Thursday, September 25, 2014

Does everyone share the same meaning of life?

We began the discussion of existentialism with the idea that all the things that we make up in our minds to be the meaning of life, actually have no meaning at all. Or, rather, maybe they do have meaning to our shallow lives, but the meaning is all fake; something that we as humans socially constructed as a system of which to live by. What confuses me about this approach is that by saying that happiness, relationships, and love are all just part of a system, why is pain, suffering, and the anxiety and emotion that follows the idea of death not also system? Similar to what was brought up at the end of class, I think that the anxiety associated with the idea of dying is just as much a system as the happiness associated with relationships.

Everyone has their own definition of happiness and I think the same can be said for death. There are in fact several cultures that banish all anxiety-arousing ideas of death and turn them into something of which to celebrate. I think that by classifying the emotion of death so broadly, existentialists are not taking the entire human race into full account. By saying that we create these social constructs of ideal happiness (the left side of the board) to mask pain and suffering, "existentialists" are making pain and suffering into a system itself and therefore, it seems to me that there really is no way to truly escape the system, or to simply exist. 

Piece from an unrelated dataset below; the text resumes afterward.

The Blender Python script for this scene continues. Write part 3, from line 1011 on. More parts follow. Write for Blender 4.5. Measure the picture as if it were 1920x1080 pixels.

While spending time in prison, Meursault remarks, "if I had had to live in the trunk of a dead tree, with nothing to do but to look up at the sky flowering overhead, little by little I would've gotten used to it..." (77). According to what I understand as existentialism, this seems to be what would be classified as authentic living, or living 100% detached from any of these social constructs. However, I feel that many would agree that living in a hollow tree trunk is not truly living your live to it's fullest extent and it seems to be hard to find meaning in that. While I understand that the benefit to this sort of life would be to have compete control over your life, it makes me question whether living detached from the system really worth it in the end.

1 comment:

  1. I was also skeptical of the whole existentialism thing due to the fact that I could not see it fitting into anyone's lives. There are so many different cultures on this planet with different definitions of things such as pain and happiness, as you mentioned, and these cultures are very subjective in these terms, as every individual will have a different definition of something than the next. I feel that existentialism is easily preached but impossible to practice in a realistic society where not every individual shares uniform beliefs.